### SHORT EXERCISE
Copy each line below in which the string "scene" occurs.

○ ○ ○ ○ ○ ○ ○

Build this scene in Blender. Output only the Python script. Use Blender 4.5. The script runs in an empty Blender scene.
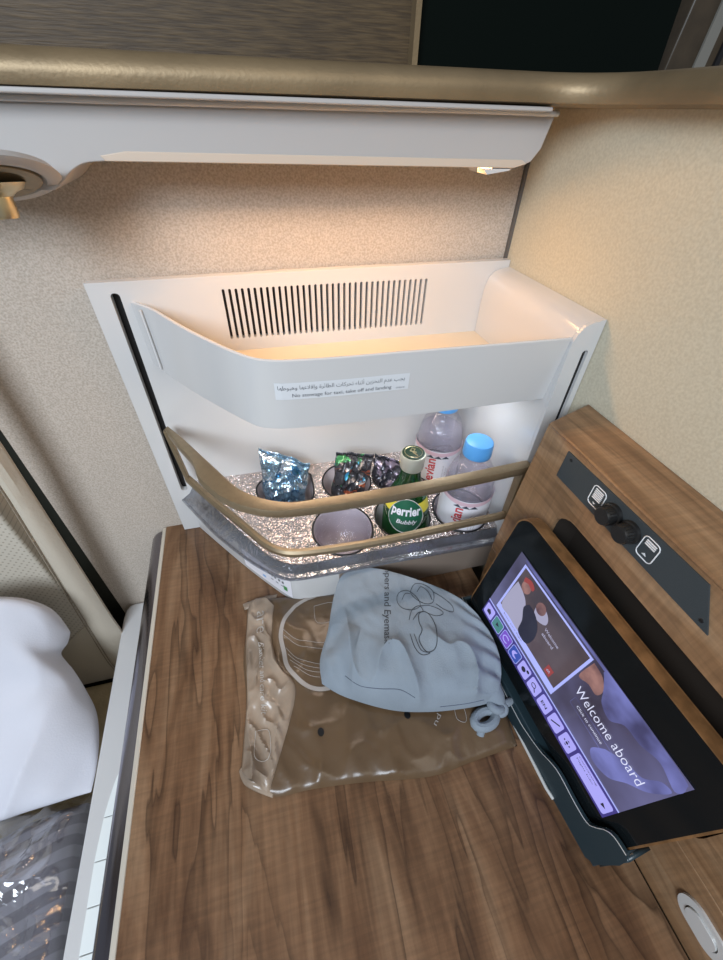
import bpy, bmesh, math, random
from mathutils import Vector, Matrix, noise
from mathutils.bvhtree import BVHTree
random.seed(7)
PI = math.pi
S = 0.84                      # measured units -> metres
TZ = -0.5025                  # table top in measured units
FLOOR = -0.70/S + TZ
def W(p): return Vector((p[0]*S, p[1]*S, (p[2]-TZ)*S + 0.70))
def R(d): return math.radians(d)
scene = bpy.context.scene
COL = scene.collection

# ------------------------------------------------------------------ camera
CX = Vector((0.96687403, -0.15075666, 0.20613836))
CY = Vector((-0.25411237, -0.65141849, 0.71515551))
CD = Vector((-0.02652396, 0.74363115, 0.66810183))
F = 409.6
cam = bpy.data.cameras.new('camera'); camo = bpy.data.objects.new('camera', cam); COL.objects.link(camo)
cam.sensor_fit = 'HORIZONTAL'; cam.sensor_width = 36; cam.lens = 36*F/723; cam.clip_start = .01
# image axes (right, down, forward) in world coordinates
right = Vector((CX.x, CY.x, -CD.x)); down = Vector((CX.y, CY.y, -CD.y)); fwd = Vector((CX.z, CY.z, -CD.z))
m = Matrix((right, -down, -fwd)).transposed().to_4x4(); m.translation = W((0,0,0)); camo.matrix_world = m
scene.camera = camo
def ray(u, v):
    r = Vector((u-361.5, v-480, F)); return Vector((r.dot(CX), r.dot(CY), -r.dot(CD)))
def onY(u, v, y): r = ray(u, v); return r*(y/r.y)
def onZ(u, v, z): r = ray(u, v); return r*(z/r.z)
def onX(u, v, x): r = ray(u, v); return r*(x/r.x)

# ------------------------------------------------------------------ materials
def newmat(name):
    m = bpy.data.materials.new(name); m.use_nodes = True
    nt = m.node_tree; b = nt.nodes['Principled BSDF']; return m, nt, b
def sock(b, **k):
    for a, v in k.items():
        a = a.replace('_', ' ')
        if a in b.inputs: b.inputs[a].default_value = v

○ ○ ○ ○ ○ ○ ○

### FULL SOLUTION
Build this scene in Blender. Output only the Python script. Use Blender 4.5. The script runs in an empty Blender scene.
scene = bpy.context.scene
COL = scene.collection
scene.camera = camo